Three checks: merchant, price, release
The flow itself isn't hard. What really decides whether you get burned is these three checks, before and after you place the order.
Check the merchant. Don't skim past that row of details next to the merchant's name: whether they carry a verification badge (verified merchants who've posted a deposit are more trustworthy), their completed-order count (someone with thousands of trades is plainly steadier than a brand-new shop), their positive rating (read the percentage, but also read what the negative reviews say), and their average release time. As a beginner, favor verified merchants with high volume, strong ratings and fast releases — even if the price is a hair higher, it's worth the peace of mind.
Check the price. A C2C quote is normally a touch above market — that's the merchant's margin, and it's normal. But if one merchant's price is noticeably lower than everyone else in the list, don't rush to think you've found a bargain. There's no free lunch; an oddly low price is often bait to get you to place an order and then steer you off-platform or run some other line. The same goes the other way — don't accept a quote that's clearly well above the rest. Keep a rough sense of the current market price in your head and steer clear of anything that strays too far from it.

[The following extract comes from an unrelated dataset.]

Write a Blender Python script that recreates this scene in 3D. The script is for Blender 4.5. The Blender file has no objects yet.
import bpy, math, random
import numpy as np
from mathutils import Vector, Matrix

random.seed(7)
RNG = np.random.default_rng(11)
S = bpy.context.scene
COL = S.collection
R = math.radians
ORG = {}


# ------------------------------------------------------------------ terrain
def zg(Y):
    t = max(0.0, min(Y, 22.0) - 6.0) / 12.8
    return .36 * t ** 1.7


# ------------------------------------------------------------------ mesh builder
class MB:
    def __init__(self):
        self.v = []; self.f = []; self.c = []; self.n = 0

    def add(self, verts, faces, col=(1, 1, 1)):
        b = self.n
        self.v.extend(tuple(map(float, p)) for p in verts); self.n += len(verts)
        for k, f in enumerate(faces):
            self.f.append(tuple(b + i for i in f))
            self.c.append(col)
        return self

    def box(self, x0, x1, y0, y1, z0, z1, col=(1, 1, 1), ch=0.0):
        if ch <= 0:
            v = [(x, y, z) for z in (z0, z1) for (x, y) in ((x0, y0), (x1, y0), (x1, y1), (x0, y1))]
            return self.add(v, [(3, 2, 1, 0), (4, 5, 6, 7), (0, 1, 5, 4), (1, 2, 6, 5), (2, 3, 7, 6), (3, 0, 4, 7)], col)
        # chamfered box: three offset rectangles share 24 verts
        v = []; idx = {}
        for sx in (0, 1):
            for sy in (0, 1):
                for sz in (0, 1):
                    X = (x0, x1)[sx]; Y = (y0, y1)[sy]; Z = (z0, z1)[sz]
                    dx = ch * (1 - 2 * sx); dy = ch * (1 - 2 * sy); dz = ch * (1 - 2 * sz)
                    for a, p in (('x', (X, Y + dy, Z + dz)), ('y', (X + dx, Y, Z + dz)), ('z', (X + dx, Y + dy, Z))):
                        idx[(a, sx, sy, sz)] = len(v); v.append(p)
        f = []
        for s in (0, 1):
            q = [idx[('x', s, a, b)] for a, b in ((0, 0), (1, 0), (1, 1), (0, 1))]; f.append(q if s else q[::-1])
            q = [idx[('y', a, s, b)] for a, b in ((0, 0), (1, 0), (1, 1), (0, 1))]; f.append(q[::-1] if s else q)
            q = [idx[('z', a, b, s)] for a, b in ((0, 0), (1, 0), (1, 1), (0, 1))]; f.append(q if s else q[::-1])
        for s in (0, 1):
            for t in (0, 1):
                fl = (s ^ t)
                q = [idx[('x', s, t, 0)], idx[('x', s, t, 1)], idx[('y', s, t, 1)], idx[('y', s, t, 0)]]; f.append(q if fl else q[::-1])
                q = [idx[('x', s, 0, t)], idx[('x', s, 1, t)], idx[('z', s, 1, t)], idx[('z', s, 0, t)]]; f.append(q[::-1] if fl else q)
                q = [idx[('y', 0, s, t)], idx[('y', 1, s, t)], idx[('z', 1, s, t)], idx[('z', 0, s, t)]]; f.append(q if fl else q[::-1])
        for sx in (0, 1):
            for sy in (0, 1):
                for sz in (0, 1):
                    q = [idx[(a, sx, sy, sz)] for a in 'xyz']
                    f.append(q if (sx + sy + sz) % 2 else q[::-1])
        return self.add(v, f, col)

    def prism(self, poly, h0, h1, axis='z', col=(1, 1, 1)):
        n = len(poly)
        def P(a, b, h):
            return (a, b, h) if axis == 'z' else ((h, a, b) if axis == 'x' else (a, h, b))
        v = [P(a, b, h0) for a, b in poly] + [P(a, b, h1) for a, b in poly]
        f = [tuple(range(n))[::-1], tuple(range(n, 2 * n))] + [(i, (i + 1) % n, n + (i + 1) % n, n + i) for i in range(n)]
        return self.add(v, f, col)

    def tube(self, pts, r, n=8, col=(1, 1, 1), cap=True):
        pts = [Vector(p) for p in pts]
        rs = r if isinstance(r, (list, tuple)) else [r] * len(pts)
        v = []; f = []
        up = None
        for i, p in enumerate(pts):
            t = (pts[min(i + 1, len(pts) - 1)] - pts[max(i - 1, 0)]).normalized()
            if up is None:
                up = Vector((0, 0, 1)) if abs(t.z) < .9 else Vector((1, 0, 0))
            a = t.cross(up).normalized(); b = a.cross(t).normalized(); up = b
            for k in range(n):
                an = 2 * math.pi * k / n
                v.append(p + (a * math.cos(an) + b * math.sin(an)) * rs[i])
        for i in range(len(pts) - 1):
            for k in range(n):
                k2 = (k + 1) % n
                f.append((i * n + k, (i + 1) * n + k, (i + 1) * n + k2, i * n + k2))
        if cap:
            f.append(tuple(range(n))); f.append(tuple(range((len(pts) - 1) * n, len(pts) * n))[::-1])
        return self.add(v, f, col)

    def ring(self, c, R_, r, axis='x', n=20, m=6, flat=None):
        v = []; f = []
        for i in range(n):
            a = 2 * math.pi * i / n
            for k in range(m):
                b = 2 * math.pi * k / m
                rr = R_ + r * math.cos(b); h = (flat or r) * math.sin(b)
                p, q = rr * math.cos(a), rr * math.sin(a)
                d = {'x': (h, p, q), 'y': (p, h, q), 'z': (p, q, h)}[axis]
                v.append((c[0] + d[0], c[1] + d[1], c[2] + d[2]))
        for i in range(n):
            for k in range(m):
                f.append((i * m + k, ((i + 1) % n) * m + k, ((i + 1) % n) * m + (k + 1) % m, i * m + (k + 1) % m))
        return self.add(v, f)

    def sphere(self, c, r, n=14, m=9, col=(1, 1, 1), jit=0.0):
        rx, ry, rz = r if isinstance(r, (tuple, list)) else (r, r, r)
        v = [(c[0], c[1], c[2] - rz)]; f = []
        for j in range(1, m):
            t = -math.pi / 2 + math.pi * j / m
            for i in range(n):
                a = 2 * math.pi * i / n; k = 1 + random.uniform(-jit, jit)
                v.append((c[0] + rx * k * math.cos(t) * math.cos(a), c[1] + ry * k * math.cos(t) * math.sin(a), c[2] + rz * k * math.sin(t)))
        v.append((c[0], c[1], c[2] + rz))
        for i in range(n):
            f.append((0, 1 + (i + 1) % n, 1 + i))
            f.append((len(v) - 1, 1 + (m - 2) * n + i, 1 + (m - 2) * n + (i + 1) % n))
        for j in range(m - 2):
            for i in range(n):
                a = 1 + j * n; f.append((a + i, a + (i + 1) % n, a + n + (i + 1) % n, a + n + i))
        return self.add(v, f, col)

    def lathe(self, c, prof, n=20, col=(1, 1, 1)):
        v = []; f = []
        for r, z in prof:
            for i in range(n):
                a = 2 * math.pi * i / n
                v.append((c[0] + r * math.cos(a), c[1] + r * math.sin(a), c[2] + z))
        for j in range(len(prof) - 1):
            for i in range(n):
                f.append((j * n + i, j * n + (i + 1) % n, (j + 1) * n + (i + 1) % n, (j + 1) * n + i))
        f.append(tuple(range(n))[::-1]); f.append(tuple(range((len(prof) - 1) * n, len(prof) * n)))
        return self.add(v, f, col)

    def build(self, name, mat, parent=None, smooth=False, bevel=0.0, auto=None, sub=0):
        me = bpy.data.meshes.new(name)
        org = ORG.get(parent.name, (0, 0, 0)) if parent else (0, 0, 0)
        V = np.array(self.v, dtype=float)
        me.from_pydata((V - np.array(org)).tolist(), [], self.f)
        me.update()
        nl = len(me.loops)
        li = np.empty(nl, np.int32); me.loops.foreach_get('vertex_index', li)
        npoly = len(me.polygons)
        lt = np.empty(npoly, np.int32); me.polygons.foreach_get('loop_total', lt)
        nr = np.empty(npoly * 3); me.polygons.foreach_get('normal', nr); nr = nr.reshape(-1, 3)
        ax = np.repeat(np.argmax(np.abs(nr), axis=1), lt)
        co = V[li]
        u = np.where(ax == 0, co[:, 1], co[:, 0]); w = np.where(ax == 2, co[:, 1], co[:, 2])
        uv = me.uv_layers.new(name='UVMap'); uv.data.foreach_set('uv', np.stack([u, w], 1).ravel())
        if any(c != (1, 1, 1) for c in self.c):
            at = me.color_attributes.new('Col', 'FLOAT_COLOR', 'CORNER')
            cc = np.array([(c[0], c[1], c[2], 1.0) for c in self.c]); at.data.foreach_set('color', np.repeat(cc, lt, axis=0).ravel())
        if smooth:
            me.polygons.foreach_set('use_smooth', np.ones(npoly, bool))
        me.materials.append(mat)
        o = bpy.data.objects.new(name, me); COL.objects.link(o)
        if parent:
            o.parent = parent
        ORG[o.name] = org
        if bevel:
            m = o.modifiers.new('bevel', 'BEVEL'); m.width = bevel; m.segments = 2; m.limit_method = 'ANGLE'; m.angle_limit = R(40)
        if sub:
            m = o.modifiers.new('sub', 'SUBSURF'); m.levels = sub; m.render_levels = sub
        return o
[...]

Check the release. This one is critical for anyone selling: when you sell USDT and wait for the buyer to pay you, confirm with your own eyes that the money has actually landed in your bank account or payment app before you release. The classic scam is a forged "transfer successful" screenshot, or a "pending / accepted but actually reversible" status used to rush you into releasing — release, and the coins are gone while the money never arrives. Remember: a screenshot is not money in hand; a bank notification or a confirmed deposit record is.

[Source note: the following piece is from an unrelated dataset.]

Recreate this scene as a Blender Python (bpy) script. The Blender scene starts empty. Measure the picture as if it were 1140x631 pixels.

The hard rules: don't break these
When C2C goes wrong, it's almost never the platform's mechanism that fails — it's people getting tricked off the platform. The rules below are the floor; hold them and you avoid the vast majority of the risk:
- Never trade off-platform. Whatever the excuse — "let's add each other and settle privately, it's faster," "platform fees are high, let's go around them" — the moment you leave Gate's C2C order, the escrow is gone and there's no one to appeal to if it goes bad. However tempting, don't.
- Don't receive or forward funds for strangers. Someone may ask you to "just let a payment pass through" your account or to lend your receiving code. That can drag you into money laundering and other illegal money chains; a frozen account is the mild outcome. Your account runs only your own trades.
- Watch for the "you overpaid, please refund" scam. If a counterparty claims they "accidentally sent too much, please return the extra," it's very likely a con — the original transfer may be stolen or reversible funds, and the moment you refund, you've handed over your own real money. Never refund privately; verify through platform support.
- Use your own verified account and keep your proof. Pay from an account matching your Gate verification, and save the transfer screenshot and order number. If you ever need to file a dispute, that's your evidence.
Locking down the account itself heads off a lot of trouble too; for which settings to switch on, see which account-security settings to enable. For the big-picture map of the whole beginner flow, head back to the complete Gate beginner's guide.
Editors' walkthrough
What our editors want to flag after walking it
We checked Gate's official C2C flow end to end — pick a merchant, place the order, pay, confirm the release. The three spots we'd really tell a beginner to look at twice are: the merchant's verification badge and rating (ten seconds before you order beats a dispute afterward), the payment memo field (don't put sensitive words in it, or the recipient's bank risk controls may flag it), and confirming the money landed before releasing (when selling, trust a real bank deposit, not a screenshot). The rest is just following the order page's prompts. Arrival times depend on the bank and the other party's actions, so we don't invent details like "it arrived at such-and-such a minute" — go by what you actually see.